The exercise
Return verbatim everything from the first line through the line that contains "tag(o, 'small dark", and stop there.

Information provided
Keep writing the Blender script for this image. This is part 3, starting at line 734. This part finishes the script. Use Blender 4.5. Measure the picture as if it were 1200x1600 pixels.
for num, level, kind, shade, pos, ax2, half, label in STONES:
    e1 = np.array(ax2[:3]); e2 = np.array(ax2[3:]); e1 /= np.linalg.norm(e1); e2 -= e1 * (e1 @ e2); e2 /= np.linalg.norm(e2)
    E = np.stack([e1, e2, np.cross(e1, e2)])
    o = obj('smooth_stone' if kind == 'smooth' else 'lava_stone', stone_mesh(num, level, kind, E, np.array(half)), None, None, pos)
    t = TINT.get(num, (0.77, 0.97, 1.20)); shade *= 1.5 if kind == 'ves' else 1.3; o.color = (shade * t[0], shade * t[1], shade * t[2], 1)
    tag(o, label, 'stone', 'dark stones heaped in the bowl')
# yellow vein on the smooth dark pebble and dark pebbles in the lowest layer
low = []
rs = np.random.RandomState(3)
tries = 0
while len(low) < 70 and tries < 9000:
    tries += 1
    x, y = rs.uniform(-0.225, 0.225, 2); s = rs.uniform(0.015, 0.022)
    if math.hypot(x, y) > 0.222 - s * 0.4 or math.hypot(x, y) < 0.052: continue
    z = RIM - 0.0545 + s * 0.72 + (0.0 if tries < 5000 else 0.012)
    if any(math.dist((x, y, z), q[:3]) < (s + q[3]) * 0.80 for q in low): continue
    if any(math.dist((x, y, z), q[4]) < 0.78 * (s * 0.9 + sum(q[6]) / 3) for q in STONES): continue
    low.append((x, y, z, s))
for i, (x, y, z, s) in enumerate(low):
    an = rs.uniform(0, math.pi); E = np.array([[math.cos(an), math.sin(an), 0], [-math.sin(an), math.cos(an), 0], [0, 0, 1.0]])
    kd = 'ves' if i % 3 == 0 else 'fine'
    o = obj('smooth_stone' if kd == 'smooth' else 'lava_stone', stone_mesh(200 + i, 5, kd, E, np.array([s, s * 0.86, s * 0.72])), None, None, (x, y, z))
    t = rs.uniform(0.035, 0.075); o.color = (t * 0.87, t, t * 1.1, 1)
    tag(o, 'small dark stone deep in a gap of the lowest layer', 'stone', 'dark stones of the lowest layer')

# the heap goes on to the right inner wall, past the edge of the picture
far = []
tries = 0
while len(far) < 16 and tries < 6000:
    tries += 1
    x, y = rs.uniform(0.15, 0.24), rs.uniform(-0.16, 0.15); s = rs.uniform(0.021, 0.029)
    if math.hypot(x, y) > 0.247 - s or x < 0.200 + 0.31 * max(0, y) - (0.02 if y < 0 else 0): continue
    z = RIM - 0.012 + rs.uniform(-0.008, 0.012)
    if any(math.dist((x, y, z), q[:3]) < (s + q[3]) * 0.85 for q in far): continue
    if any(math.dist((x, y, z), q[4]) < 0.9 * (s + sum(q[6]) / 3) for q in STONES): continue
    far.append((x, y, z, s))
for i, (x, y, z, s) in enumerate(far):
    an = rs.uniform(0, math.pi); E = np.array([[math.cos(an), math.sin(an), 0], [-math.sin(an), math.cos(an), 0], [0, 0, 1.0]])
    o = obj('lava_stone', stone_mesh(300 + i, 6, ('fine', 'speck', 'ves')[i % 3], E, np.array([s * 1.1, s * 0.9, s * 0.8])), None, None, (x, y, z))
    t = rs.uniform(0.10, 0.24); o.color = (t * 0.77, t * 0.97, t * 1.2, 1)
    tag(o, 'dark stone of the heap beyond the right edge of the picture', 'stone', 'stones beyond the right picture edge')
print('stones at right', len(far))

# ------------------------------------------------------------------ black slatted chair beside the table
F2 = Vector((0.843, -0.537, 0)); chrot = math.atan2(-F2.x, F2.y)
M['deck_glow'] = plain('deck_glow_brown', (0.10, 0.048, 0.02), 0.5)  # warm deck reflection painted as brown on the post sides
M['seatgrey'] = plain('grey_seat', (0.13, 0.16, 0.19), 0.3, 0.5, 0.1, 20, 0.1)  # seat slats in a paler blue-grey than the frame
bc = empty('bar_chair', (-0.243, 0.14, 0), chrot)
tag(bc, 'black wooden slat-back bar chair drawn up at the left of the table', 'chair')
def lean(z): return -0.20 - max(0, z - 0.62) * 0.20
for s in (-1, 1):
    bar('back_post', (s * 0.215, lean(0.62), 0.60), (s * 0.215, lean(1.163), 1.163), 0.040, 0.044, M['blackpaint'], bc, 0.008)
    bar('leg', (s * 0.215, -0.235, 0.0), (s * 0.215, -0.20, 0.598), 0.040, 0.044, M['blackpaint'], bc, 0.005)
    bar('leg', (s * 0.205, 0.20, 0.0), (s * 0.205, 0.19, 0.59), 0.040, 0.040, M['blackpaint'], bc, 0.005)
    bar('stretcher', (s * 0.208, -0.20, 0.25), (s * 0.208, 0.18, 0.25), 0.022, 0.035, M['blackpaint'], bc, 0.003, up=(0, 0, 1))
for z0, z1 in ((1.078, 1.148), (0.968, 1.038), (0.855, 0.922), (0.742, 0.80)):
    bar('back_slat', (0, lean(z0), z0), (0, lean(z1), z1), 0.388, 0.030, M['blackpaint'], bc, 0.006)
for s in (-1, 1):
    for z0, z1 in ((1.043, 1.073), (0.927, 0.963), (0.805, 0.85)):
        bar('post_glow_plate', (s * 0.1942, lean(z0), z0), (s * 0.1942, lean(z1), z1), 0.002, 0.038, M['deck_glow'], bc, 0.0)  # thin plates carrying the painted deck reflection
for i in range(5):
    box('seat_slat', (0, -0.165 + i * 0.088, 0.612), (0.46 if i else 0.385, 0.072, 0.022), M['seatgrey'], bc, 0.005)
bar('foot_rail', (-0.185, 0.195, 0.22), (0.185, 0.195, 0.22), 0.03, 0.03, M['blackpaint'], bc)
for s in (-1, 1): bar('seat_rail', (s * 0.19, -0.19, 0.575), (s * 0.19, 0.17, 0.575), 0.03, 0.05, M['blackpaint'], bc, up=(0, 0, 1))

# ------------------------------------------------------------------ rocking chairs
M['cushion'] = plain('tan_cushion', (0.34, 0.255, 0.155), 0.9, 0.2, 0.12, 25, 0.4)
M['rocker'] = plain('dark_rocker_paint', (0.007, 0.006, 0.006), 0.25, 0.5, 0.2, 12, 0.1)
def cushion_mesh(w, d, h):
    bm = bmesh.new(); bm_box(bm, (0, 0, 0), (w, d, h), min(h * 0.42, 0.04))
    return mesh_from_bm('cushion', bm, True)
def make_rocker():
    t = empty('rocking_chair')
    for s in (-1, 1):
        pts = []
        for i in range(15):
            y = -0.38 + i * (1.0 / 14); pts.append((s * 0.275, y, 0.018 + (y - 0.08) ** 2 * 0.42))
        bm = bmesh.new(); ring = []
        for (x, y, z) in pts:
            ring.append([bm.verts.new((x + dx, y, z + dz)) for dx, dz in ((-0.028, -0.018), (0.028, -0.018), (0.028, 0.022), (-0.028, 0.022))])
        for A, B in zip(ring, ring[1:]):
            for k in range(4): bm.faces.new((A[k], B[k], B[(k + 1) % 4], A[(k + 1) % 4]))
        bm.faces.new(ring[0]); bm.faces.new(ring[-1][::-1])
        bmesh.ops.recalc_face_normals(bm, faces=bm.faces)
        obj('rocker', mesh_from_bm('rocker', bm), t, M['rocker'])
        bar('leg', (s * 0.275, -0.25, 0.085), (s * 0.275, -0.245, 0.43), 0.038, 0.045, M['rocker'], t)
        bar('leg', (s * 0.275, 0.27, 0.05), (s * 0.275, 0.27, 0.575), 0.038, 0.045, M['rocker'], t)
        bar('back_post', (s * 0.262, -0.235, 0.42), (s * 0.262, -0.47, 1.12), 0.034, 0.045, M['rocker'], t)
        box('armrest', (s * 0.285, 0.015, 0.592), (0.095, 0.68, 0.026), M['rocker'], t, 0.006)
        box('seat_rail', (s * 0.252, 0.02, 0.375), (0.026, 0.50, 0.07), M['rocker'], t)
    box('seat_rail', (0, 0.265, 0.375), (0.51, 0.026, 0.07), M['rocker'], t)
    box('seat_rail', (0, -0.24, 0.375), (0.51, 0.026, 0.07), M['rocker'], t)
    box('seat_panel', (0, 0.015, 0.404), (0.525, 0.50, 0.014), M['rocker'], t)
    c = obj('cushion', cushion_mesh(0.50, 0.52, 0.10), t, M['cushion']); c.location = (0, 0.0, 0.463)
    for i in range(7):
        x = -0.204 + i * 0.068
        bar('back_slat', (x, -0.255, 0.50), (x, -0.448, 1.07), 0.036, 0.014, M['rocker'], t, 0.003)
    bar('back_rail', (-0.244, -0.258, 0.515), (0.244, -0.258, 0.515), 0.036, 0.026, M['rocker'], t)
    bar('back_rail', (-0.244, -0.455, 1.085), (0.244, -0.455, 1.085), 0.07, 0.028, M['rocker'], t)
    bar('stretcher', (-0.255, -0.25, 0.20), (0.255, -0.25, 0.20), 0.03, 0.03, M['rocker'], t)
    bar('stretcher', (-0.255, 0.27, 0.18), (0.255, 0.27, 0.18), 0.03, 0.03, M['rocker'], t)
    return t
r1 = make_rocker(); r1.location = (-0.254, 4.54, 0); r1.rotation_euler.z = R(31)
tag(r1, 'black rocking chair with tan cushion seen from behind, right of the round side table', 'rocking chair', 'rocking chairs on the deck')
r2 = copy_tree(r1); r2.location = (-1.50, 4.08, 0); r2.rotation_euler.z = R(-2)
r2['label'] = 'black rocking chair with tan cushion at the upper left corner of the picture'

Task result
Keep writing the Blender script for this image. This is part 3, starting at line 734. This part finishes the script. Use Blender 4.5. Measure the picture as if it were 1200x1600 pixels.
for num, level, kind, shade, pos, ax2, half, label in STONES:
    e1 = np.array(ax2[:3]); e2 = np.array(ax2[3:]); e1 /= np.linalg.norm(e1); e2 -= e1 * (e1 @ e2); e2 /= np.linalg.norm(e2)
    E = np.stack([e1, e2, np.cross(e1, e2)])
    o = obj('smooth_stone' if kind == 'smooth' else 'lava_stone', stone_mesh(num, level, kind, E, np.array(half)), None, None, pos)
    t = TINT.get(num, (0.77, 0.97, 1.20)); shade *= 1.5 if kind == 'ves' else 1.3; o.color = (shade * t[0], shade * t[1], shade * t[2], 1)
    tag(o, label, 'stone', 'dark stones heaped in the bowl')
# yellow vein on the smooth dark pebble and dark pebbles in the lowest layer
low = []
rs = np.random.RandomState(3)
tries = 0
while len(low) < 70 and tries < 9000:
    tries += 1
    x, y = rs.uniform(-0.225, 0.225, 2); s = rs.uniform(0.015, 0.022)
    if math.hypot(x, y) > 0.222 - s * 0.4 or math.hypot(x, y) < 0.052: continue
    z = RIM - 0.0545 + s * 0.72 + (0.0 if tries < 5000 else 0.012)
    if any(math.dist((x, y, z), q[:3]) < (s + q[3]) * 0.80 for q in low): continue
    if any(math.dist((x, y, z), q[4]) < 0.78 * (s * 0.9 + sum(q[6]) / 3) for q in STONES): continue
    low.append((x, y, z, s))
for i, (x, y, z, s) in enumerate(low):
    an = rs.uniform(0, math.pi); E = np.array([[math.cos(an), math.sin(an), 0], [-math.sin(an), math.cos(an), 0], [0, 0, 1.0]])
    kd = 'ves' if i % 3 == 0 else 'fine'
    o = obj('smooth_stone' if kd == 'smooth' else 'lava_stone', stone_mesh(200 + i, 5, kd, E, np.array([s, s * 0.86, s * 0.72])), None, None, (x, y, z))
    t = rs.uniform(0.035, 0.075); o.color = (t * 0.87, t, t * 1.1, 1)
    tag(o, 'small dark stone deep in a gap of the lowest layer', 'stone', 'dark stones of the lowest layer')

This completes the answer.